### GIVEN TASK
Write out all the entries word for word and omit any pictures.

3D scene scripts
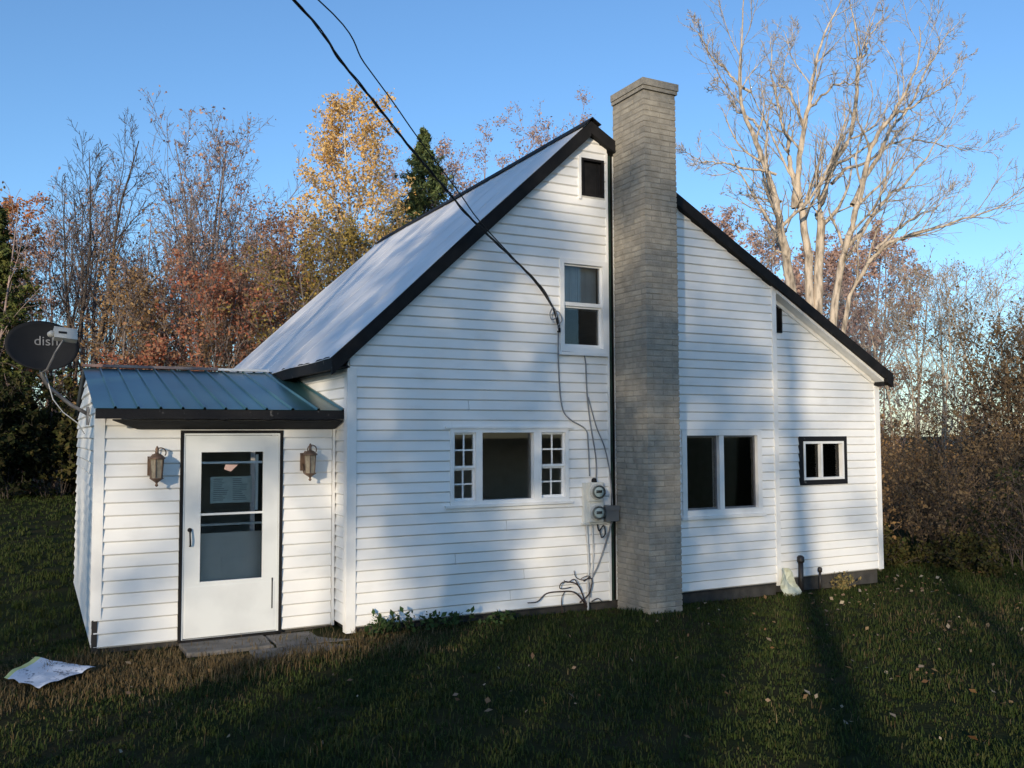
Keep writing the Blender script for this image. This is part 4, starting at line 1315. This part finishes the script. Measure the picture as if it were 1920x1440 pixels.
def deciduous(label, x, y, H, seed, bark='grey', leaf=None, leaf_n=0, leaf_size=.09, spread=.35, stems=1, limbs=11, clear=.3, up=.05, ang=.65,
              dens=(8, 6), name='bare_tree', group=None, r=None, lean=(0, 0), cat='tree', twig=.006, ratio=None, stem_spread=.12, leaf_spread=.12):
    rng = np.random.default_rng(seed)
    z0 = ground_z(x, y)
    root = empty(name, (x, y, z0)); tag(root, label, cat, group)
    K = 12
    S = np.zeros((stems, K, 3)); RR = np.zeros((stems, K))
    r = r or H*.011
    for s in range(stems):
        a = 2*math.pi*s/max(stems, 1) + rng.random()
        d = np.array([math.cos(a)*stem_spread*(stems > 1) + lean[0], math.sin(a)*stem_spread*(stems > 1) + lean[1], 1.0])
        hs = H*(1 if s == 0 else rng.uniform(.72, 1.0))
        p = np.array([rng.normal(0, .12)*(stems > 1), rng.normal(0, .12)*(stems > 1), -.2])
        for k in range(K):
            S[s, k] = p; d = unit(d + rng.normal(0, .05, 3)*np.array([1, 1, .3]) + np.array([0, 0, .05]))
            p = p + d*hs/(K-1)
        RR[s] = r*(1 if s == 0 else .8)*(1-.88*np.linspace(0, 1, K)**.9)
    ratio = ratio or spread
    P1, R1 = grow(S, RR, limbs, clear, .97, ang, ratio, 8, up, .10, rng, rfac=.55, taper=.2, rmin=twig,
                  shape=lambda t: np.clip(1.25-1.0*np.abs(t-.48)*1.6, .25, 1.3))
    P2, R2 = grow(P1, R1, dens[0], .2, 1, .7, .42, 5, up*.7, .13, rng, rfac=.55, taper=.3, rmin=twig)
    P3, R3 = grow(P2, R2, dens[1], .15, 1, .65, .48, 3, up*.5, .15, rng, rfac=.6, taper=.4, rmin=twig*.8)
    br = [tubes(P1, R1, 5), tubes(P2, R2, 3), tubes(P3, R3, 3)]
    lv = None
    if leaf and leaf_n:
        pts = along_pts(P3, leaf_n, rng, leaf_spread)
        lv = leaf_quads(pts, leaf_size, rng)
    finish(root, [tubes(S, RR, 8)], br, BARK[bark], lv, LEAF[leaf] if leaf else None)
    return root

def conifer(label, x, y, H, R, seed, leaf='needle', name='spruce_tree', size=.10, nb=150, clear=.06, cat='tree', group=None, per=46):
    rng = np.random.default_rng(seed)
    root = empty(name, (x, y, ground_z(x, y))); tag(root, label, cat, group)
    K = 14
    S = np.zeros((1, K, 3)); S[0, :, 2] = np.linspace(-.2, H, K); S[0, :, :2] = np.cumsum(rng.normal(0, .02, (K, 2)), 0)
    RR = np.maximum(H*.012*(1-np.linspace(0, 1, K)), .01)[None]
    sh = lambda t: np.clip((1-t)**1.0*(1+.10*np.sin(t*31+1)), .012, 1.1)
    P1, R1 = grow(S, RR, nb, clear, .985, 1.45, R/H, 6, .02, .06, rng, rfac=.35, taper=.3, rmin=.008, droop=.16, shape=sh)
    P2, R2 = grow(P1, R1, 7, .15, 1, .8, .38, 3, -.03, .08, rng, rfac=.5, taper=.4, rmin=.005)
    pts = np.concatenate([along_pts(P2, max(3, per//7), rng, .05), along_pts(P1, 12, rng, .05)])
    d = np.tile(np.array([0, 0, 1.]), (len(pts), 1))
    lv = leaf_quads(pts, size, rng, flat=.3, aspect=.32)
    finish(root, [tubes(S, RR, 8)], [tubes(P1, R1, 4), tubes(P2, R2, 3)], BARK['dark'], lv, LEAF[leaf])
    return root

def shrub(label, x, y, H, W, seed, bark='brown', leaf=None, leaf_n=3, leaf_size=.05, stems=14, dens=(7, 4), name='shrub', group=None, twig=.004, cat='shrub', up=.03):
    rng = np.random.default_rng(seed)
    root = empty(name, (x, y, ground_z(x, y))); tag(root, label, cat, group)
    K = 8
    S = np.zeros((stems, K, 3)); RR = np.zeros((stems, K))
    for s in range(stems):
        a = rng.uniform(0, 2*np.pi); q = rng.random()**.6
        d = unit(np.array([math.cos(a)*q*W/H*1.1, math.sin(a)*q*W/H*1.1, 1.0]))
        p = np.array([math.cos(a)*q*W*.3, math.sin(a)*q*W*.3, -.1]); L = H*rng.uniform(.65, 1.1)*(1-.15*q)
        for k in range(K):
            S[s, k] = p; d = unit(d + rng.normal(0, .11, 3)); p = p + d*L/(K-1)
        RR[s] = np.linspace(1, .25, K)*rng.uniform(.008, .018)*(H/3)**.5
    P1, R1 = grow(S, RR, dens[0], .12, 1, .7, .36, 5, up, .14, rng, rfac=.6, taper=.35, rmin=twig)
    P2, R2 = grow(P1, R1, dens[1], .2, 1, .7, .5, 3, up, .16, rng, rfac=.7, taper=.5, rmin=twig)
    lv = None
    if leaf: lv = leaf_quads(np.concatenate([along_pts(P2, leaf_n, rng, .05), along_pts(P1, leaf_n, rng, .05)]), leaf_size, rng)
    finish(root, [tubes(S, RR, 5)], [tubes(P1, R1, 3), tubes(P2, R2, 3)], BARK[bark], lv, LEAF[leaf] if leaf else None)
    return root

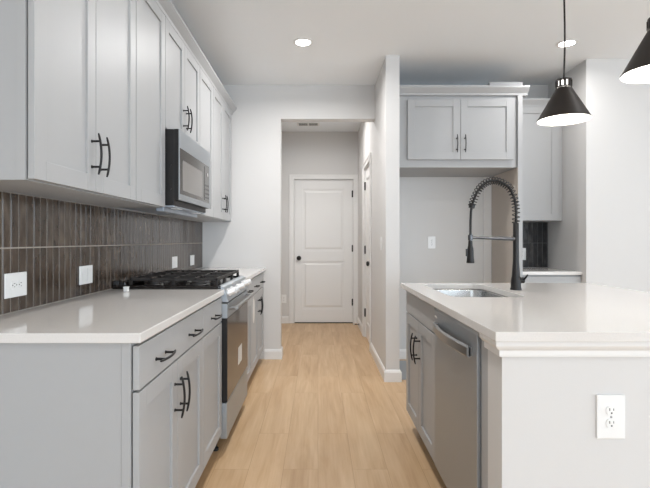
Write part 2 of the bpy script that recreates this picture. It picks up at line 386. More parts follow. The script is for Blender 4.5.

### RESULT OF THIS EXERCISE
Keep writing the Blender script for this image. This is part 4, starting at line 1315. This part finishes the script. Measure the picture as if it were 1920x1440 pixels.
def deciduous(label, x, y, H, seed, bark='grey', leaf=None, leaf_n=0, leaf_size=.09, spread=.35, stems=1, limbs=11, clear=.3, up=.05, ang=.65,
              dens=(8, 6), name='bare_tree', group=None, r=None, lean=(0, 0), cat='tree', twig=.006, ratio=None, stem_spread=.12, leaf_spread=.12):
    rng = np.random.default_rng(seed)
    z0 = ground_z(x, y)
    root = empty(name, (x, y, z0)); tag(root, label, cat, group)
    K = 12
    S = np.zeros((stems, K, 3)); RR = np.zeros((stems, K))
    r = r or H*.011
    for s in range(stems):
        a = 2*math.pi*s/max(stems, 1) + rng.random()
        d = np.array([math.cos(a)*stem_spread*(stems > 1) + lean[0], math.sin(a)*stem_spread*(stems > 1) + lean[1], 1.0])
        hs = H*(1 if s == 0 else rng.uniform(.72, 1.0))
        p = np.array([rng.normal(0, .12)*(stems > 1), rng.normal(0, .12)*(stems > 1), -.2])
        for k in range(K):
            S[s, k] = p; d = unit(d + rng.normal(0, .05, 3)*np.array([1, 1, .3]) + np.array([0, 0, .05]))
            p = p + d*hs/(K-1)
        RR[s] = r*(1 if s == 0 else .8)*(1-.88*np.linspace(0, 1, K)**.9)
    ratio = ratio or spread
    P1, R1 = grow(S, RR, limbs, clear, .97, ang, ratio, 8, up, .10, rng, rfac=.55, taper=.2, rmin=twig,
                  shape=lambda t: np.clip(1.25-1.0*np.abs(t-.48)*1.6, .25, 1.3))
    P2, R2 = grow(P1, R1, dens[0], .2, 1, .7, .42, 5, up*.7, .13, rng, rfac=.55, taper=.3, rmin=twig)
    P3, R3 = grow(P2, R2, dens[1], .15, 1, .65, .48, 3, up*.5, .15, rng, rfac=.6, taper=.4, rmin=twig*.8)
    br = [tubes(P1, R1, 5), tubes(P2, R2, 3), tubes(P3, R3, 3)]
    lv = None
    if leaf and leaf_n:
        pts = along_pts(P3, leaf_n, rng, leaf_spread)
        lv = leaf_quads(pts, leaf_size, rng)
    finish(root, [tubes(S, RR, 8)], br, BARK[bark], lv, LEAF[leaf] if leaf else None)
    return root

def conifer(label, x, y, H, R, seed, leaf='needle', name='spruce_tree', size=.10, nb=150, clear=.06, cat='tree', group=None, per=46):
    rng = np.random.default_rng(seed)
    root = empty(name, (x, y, ground_z(x, y))); tag(root, label, cat, group)
    K = 14
    S = np.zeros((1, K, 3)); S[0, :, 2] = np.linspace(-.2, H, K); S[0, :, :2] = np.cumsum(rng.normal(0, .02, (K, 2)), 0)
    RR = np.maximum(H*.012*(1-np.linspace(0, 1, K)), .01)[None]
    sh = lambda t: np.clip((1-t)**1.0*(1+.10*np.sin(t*31+1)), .012, 1.1)
    P1, R1 = grow(S, RR, nb, clear, .985, 1.45, R/H, 6, .02, .06, rng, rfac=.35, taper=.3, rmin=.008, droop=.16, shape=sh)
    P2, R2 = grow(P1, R1, 7, .15, 1, .8, .38, 3, -.03, .08, rng, rfac=.5, taper=.4, rmin=.005)
    pts = np.concatenate([along_pts(P2, max(3, per//7), rng, .05), along_pts(P1, 12, rng, .05)])
    d = np.tile(np.array([0, 0, 1.]), (len(pts), 1))
    lv = leaf_quads(pts, size, rng, flat=.3, aspect=.32)
    finish(root, [tubes(S, RR, 8)], [tubes(P1, R1, 4), tubes(P2, R2, 3)], BARK['dark'], lv, LEAF[leaf])
    return root

def shrub(label, x, y, H, W, seed, bark='brown', leaf=None, leaf_n=3, leaf_size=.05, stems=14, dens=(7, 4), name='shrub', group=None, twig=.004, cat='shrub', up=.03):
    rng = np.random.default_rng(seed)
    root = empty(name, (x, y, ground_z(x, y))); tag(root, label, cat, group)
    K = 8
    S = np.zeros((stems, K, 3)); RR = np.zeros((stems, K))
    for s in range(stems):
        a = rng.uniform(0, 2*np.pi); q = rng.random()**.6
        d = unit(np.array([math.cos(a)*q*W/H*1.1, math.sin(a)*q*W/H*1.1, 1.0]))
        p = np.array([math.cos(a)*q*W*.3, math.sin(a)*q*W*.3, -.1]); L = H*rng.uniform(.65, 1.1)*(1-.15*q)
        for k in range(K):
            S[s, k] = p; d = unit(d + rng.normal(0, .11, 3)); p = p + d*L/(K-1)
        RR[s] = np.linspace(1, .25, K)*rng.uniform(.008, .018)*(H/3)**.5
    P1, R1 = grow(S, RR, dens[0], .12, 1, .7, .36, 5, up, .14, rng, rfac=.6, taper=.35, rmin=twig)
    P2, R2 = grow(P1, R1, dens[1], .2, 1, .7, .5, 3, up, .16, rng, rfac=.7, taper=.5, rmin=twig)
    lv = None
    if leaf: lv = leaf_quads(np.concatenate([along_pts(P2, leaf_n, rng, .05), along_pts(P1, leaf_n, rng, .05)]), leaf_size, rng)
    finish(root, [tubes(S, RR, 5)], [tubes(P1, R1, 3), tubes(P2, R2, 3)], BARK[bark], lv, LEAF[leaf] if leaf else None)
    return root

Write part 2 of the bpy script that recreates this picture. It picks up at line 386. More parts follow. The script is for Blender 4.5.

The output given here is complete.